INSTRUCTIONS TO FOLLOW: Copy all of the material below exactly.

MATERIALS PROVIDED:
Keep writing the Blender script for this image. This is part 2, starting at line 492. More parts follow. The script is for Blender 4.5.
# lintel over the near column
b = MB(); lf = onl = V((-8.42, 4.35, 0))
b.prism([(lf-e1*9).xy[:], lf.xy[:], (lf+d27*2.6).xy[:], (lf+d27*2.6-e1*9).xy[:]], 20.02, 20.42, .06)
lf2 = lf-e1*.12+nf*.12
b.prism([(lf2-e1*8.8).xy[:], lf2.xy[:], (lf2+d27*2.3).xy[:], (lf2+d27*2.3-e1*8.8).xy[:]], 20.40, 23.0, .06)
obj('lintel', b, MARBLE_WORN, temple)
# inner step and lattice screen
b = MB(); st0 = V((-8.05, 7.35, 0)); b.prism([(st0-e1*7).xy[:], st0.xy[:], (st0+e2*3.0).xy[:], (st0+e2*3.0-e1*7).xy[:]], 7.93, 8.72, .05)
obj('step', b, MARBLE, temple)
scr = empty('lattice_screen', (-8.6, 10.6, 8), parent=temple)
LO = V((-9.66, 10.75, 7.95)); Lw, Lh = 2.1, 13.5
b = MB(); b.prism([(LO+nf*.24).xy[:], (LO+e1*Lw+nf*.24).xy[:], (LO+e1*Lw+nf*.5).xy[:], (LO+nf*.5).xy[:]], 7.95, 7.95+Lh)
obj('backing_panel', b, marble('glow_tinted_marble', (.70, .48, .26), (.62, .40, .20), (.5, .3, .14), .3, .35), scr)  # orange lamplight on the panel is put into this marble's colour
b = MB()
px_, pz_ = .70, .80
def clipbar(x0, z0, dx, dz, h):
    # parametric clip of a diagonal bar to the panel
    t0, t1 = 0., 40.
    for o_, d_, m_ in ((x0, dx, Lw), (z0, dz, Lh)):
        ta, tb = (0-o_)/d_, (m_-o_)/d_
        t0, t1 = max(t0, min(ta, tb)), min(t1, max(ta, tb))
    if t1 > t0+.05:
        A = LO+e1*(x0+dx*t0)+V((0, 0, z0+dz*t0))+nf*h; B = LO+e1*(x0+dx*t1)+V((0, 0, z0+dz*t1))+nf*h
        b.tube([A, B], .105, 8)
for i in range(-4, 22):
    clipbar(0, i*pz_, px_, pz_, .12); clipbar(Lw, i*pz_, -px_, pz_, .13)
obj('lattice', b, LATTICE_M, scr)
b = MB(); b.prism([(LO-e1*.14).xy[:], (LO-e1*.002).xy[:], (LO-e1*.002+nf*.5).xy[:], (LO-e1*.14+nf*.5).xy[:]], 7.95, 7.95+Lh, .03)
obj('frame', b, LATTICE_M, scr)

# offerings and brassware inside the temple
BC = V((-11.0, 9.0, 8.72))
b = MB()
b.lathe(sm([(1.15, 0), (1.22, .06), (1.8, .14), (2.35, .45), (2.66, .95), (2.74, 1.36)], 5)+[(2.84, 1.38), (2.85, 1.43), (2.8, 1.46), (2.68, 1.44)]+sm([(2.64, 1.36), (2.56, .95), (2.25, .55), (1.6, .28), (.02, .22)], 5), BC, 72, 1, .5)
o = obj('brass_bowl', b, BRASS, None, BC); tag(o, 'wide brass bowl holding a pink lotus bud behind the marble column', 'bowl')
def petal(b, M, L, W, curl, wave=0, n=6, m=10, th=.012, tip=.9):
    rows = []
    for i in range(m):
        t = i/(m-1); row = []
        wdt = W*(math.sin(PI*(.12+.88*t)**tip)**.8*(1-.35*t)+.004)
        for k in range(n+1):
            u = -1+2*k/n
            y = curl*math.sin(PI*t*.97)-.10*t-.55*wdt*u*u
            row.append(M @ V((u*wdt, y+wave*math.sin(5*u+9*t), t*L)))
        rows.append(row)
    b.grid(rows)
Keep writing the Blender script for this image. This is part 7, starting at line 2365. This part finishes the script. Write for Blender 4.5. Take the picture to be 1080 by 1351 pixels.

EXERCISE ANSWER:
Keep writing the Blender script for this image. This is part 2, starting at line 492. More parts follow. The script is for Blender 4.5.
# lintel over the near column
b = MB(); lf = onl = V((-8.42, 4.35, 0))
b.prism([(lf-e1*9).xy[:], lf.xy[:], (lf+d27*2.6).xy[:], (lf+d27*2.6-e1*9).xy[:]], 20.02, 20.42, .06)
lf2 = lf-e1*.12+nf*.12
b.prism([(lf2-e1*8.8).xy[:], lf2.xy[:], (lf2+d27*2.3).xy[:], (lf2+d27*2.3-e1*8.8).xy[:]], 20.40, 23.0, .06)
obj('lintel', b, MARBLE_WORN, temple)
# inner step and lattice screen
b = MB(); st0 = V((-8.05, 7.35, 0)); b.prism([(st0-e1*7).xy[:], st0.xy[:], (st0+e2*3.0).xy[:], (st0+e2*3.0-e1*7).xy[:]], 7.93, 8.72, .05)
obj('step', b, MARBLE, temple)
scr = empty('lattice_screen', (-8.6, 10.6, 8), parent=temple)
LO = V((-9.66, 10.75, 7.95)); Lw, Lh = 2.1, 13.5
b = MB(); b.prism([(LO+nf*.24).xy[:], (LO+e1*Lw+nf*.24).xy[:], (LO+e1*Lw+nf*.5).xy[:], (LO+nf*.5).xy[:]], 7.95, 7.95+Lh)
obj('backing_panel', b, marble('glow_tinted_marble', (.70, .48, .26), (.62, .40, .20), (.5, .3, .14), .3, .35), scr)  # orange lamplight on the panel is put into this marble's colour
b = MB()
px_, pz_ = .70, .80
def clipbar(x0, z0, dx, dz, h):
    # parametric clip of a diagonal bar to the panel
    t0, t1 = 0., 40.
    for o_, d_, m_ in ((x0, dx, Lw), (z0, dz, Lh)):
        ta, tb = (0-o_)/d_, (m_-o_)/d_
        t0, t1 = max(t0, min(ta, tb)), min(t1, max(ta, tb))
    if t1 > t0+.05:
        A = LO+e1*(x0+dx*t0)+V((0, 0, z0+dz*t0))+nf*h; B = LO+e1*(x0+dx*t1)+V((0, 0, z0+dz*t1))+nf*h
        b.tube([A, B], .105, 8)
for i in range(-4, 22):
    clipbar(0, i*pz_, px_, pz_, .12); clipbar(Lw, i*pz_, -px_, pz_, .13)
obj('lattice', b, LATTICE_M, scr)
b = MB(); b.prism([(LO-e1*.14).xy[:], (LO-e1*.002).xy[:], (LO-e1*.002+nf*.5).xy[:], (LO-e1*.14+nf*.5).xy[:]], 7.95, 7.95+Lh, .03)
obj('frame', b, LATTICE_M, scr)

# offerings and brassware inside the temple
BC = V((-11.0, 9.0, 8.72))
b = MB()
b.lathe(sm([(1.15, 0), (1.22, .06), (1.8, .14), (2.35, .45), (2.66, .95), (2.74, 1.36)], 5)+[(2.84, 1.38), (2.85, 1.43), (2.8, 1.46), (2.68, 1.44)]+sm([(2.64, 1.36), (2.56, .95), (2.25, .55), (1.6, .28), (.02, .22)], 5), BC, 72, 1, .5)
o = obj('brass_bowl', b, BRASS, None, BC); tag(o, 'wide brass bowl holding a pink lotus bud behind the marble column', 'bowl')
def petal(b, M, L, W, curl, wave=0, n=6, m=10, th=.012, tip=.9):
    rows = []
    for i in range(m):
        t = i/(m-1); row = []
        wdt = W*(math.sin(PI*(.12+.88*t)**tip)**.8*(1-.35*t)+.004)
        for k in range(n+1):
            u = -1+2*k/n
            y = curl*math.sin(PI*t*.97)-.10*t-.55*wdt*u*u
            row.append(M @ V((u*wdt, y+wave*math.sin(5*u+9*t), t*L)))
        rows.append(row)
    b.grid(rows)
Keep writing the Blender script for this image. This is part 7, starting at line 2365. This part finishes the script. Write for Blender 4.5. Take the picture to be 1080 by 1351 pixels.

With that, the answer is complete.